Friday, February 20, 2009

Thought Experiment: Using MySQL for working memory

Several friends of mine have recently expressed interest in creating a new MUD project. MUDs are kind of neat, especially for developing and testing game design and balancing principals, but are generally not commercially useful or very good at retaining value in the long run. However, they do sometimes give rise to a few interesting programming / implementation questions.

Recently I've been wondering if MySQL might be useful for creating a virtualized shared working memory subsystem to replace RAM and flat files in the context of a MUD. Let's consider a typical data structure.

MUDs consist of worlds made up of MOBiles, Players, Objects, and Rooms. Let's consider a Room. Rooms can contain Players an Objects (on the floor) as well as Mobs and room programs. These associations are typically stored as null terminated doubly-linked lists of pointers in memory. If the mud crashes, all of the data which has not been written to one of the flat files that store the players, rooms, etc is lost when the memory is purged. Further, building any kind of redundant or load balanced system is a challenge without having to rebuild the entire architecture of the system.

If, however, a MySQL database were used to store all of this working memory information, crashes would become less painful, parallelization would become easier, tool development would become easier (interface with the database rather than the MUD application) etc. What would be the drawbacks? Obviously performance, loss of control over validation (it's never good when validation code is replicated in more than one part of the system) the potential for invalid states to rise in an effectively persistent memory (the database) leading to a greater chance of data corruption, and the lack of a sane method of event based updates to the data. That is, an event recorded on one system in a parallelized environment may update the data that all of the other nodes would be referring to, but without any of the associated triggers in terms of data to send to connected players.

This then regresses into consideration of an event system configured in a shared memory environment (again, a database could be adapted to this purpose) but then raises the question of which system should be the one to write to the memory, causing a fallback onto a required elected master/slave failover system which has potentially wiped out any complexity savings that previously seemed apparent in using the MySQL database for parallelization in the first place.

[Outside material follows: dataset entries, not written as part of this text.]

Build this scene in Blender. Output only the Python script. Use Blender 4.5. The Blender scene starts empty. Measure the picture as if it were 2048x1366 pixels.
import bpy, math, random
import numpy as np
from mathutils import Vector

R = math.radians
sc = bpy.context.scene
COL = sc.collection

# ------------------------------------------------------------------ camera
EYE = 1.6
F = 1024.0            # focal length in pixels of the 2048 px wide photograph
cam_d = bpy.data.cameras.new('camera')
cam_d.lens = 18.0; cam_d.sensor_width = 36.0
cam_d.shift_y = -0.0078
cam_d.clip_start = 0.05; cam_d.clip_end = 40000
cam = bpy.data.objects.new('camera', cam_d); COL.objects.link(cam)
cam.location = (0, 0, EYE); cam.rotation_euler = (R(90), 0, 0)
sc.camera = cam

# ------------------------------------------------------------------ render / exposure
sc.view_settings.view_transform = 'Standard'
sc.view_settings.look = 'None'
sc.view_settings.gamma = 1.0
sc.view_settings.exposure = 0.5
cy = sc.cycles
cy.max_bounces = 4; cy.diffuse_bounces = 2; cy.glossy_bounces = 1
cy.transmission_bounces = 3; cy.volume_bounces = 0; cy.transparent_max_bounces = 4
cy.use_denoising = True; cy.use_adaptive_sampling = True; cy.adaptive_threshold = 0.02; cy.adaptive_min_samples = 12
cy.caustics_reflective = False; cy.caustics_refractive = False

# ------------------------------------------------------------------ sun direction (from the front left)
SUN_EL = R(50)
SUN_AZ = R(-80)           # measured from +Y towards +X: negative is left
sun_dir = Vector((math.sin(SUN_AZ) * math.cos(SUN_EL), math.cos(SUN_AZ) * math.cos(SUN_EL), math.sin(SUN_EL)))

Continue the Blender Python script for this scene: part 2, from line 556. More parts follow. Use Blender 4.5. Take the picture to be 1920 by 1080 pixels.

So what value is there in the conclusion of this thought experiment? For one, it doesn't seem to make sense to hammer the square MySQL block into this round parallelization issue hole. I for one still wonder if it would be possible to design a subsystem that would achieve some of the desirable features of such a shared memory subsystem using MySQL as the backend datastore. However the point is ultimately moot as the performance of such a system would be so miserable as to be impractical. There already exist a plentitude of solutions for this problem all of which are probably superior to using a shared relational database for virtualized shared memory.